La consigna, gana el que más da y complace, no el que ofrece. Y se lanzan a la conquista del poder. El mercado votante es amorfo, veleidoso, hay que saberlo conquistar, no importa su costo. El fin justifica los medios, todo es lícito y permitido. Importa sólo el objetivo perseguido: Jalisco nunca pierde y cuando pierde arrebata. El triunfalismo opositor, alucinado, se presta al doble juego. Cree en sus propias mentiras y contribuye con ellas a su derrota. Vergüenza contra dinero. El mercado que finalmente decide es otra cosa: La presa deseada.
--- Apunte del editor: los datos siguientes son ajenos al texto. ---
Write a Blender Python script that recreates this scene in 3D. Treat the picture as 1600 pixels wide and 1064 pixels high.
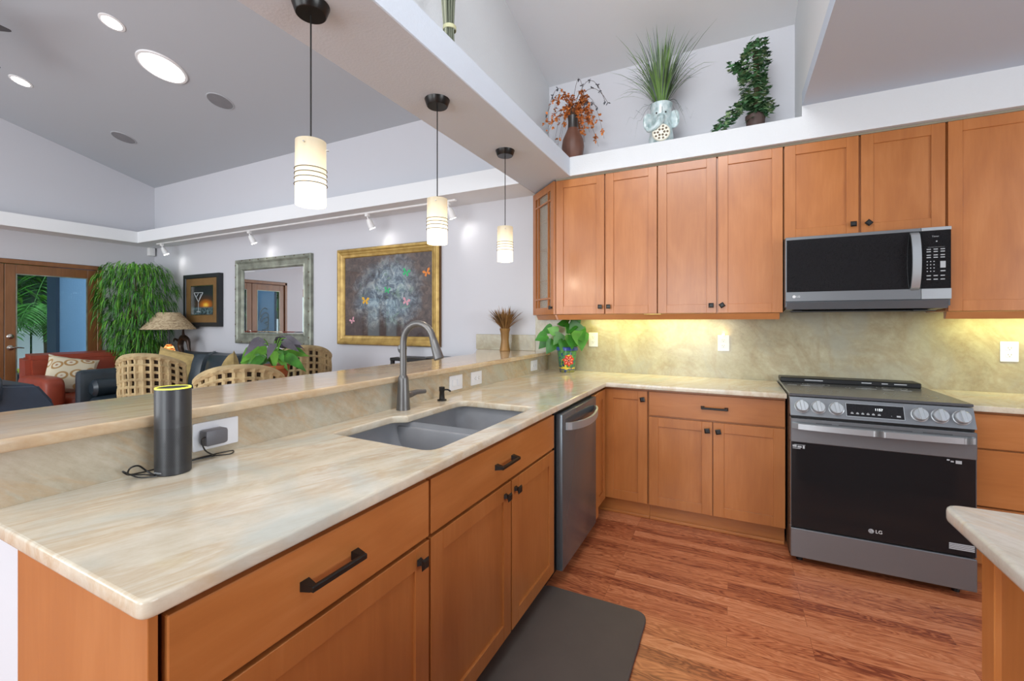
import bpy, bmesh, math, random
from mathutils import Vector, Matrix, noise
random.seed(7)
R = math.radians
C = bpy.context.scene.collection
for o in list(bpy.data.objects): bpy.data.objects.remove(o)

# ------------------------------------------------------------------ camera, world, lights, exposure
cd = bpy.data.cameras.new('camera'); cam = bpy.data.objects.new('camera', cd); C.objects.link(cam)
cam.location = (0, 0, 1.335); cam.rotation_euler = (R(90), 0, .4646)
cd.sensor_width = 36; cd.lens = 689.5 / 1600 * 36; cd.shift_y = -(532 - 503.1) / 1600
cd.clip_start = .02
bpy.context.scene.camera = cam
w = bpy.data.worlds.new('world'); bpy.context.scene.world = w; w.use_nodes = True
bg = w.node_tree.nodes['Background']; bg.inputs[0].default_value = (.86, .93, 1.0, 1); bg.inputs[1].default_value = 1.75
vs = bpy.context.scene.view_settings
vs.view_transform = 'Standard'; vs.look = 'None'; vs.gamma = 1; vs.use_curve_mapping = False
vs.exposure = .13

def lamp(name, kind, loc, energy, color=(1, 1, 1), aim=None, **kw):
    d = bpy.data.lights.new(name, kind); d.energy = energy; d.color = color
    for k, v in kw.items(): setattr(d, k, v)
    o = bpy.data.objects.new(name, d); C.objects.link(o); o.location = loc
    if aim is not None:
        o.rotation_euler = (Vector(aim) - Vector(loc)).to_track_quat('-Z', 'Y').to_euler()
    return o
# area lamps added for daylight from unseen, assumed windows and the open vault end
lamp('daylight_fill_right', 'AREA', (3.45, .6, 1.65), 66, (.90, .96, 1), aim=(-1, 1.2, 2.5), shape='RECTANGLE', size=2.0, size_y=1.4)
lamp('daylight_fill_back', 'AREA', (-.75, -3.3, 1.5), 62, (.90, .96, 1), aim=(-.3, 2.2, 2.5), shape='RECTANGLE', size=1.4, size_y=2.0)
lamp('daylight_fill_vault', 'AREA', (-.5, -.2, 3.9), 44, (.96, .98, 1), aim=(-.5, 3.4, 3.1), shape='RECTANGLE', size=1.5, size_y=.7)
lamp('daylight_fill_living', 'AREA', (-4.6, -2.6, 1.8), 95, (.95, .98, 1), aim=(-4.8, 2.5, 3.2), shape='RECTANGLE', size=4.0, size_y=1.9)  # added fill on the open living room side, no window modelled there
UC = (1, .96, .36)
lamp('under_cabinet_light_a', 'AREA', (-.60, 3.47, 1.388), 4.2, UC, aim=(-.60, 3.56, .9), shape='RECTANGLE', size=.95, size_y=.05)
lamp('under_cabinet_light_b', 'AREA', (1.45, 3.47, 1.388), 2.4, UC, aim=(1.45, 3.56, .9), shape='RECTANGLE', size=.5, size_y=.05)

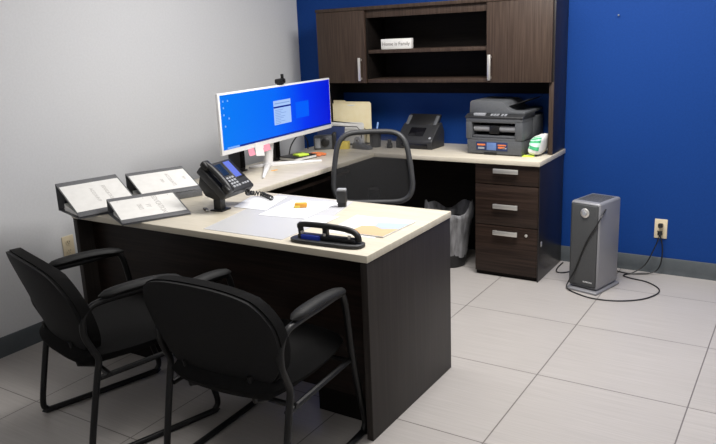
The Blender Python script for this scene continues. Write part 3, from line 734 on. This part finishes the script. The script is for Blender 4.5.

Preñado de necesidades, constreñido, azuzado, con miedo de perder lo que tiene, lo subasta porque su voto, lo único que importa en ese preciso momento, pronto será desecho que cumplió su efímero destino
Los mercadólogos cuentan con ese caudal y con las alianzas, siempre en acecho. Entes incapaces de ser, inertes, que dependen para sobrevivir de ese artilugio, la gran industria electoralista, respiradero artificial que tritura ilusiones, donde se nutren oportunistas sin bandera, junto a la gran masa desposeída, atrapada en una disputa que no le pertenece, adobada con dádivas y prebendas de reyes magos. La muerte de las ideologías es causa y razón de ser. La política dejó de ser cosa seria. Una cuestión de creencias, de convicciones, de lealtades, de valores éticos, patrióticos: La Patria es ara, no pedestal. El signo de nuestro tiempo es otro dulce y decoroso es vivir de la Patria.
De su ordeño, febril, desesperado. Sin sufrimientos, sin remordimientos. Como cualquier producto, el porvenir de la Patria se puede comprar y se le vende al mejor postor. Luce un for sale en la espina dorsal. Sirve para todo. Vende clientelas, costea campañas, guerra sucia, endeuda a la nación, y engatusa y corrompe a todo aquel que no alcanza a comprender el inmenso valor del voto ni el significado de una democracia que no trasciende, gustosamente pagado por los mercaderes del templo, que decretaron la muerte de las ideologías, el fin de las utopías realizables. Sin pena ni gloria, pasó la jornada. La fiesta de la democracia pasó. No fue celebrada por el pueblo que resignado intentó derrotar, sin saber cómo, el pragmatismo vergonzante del mercado electoral.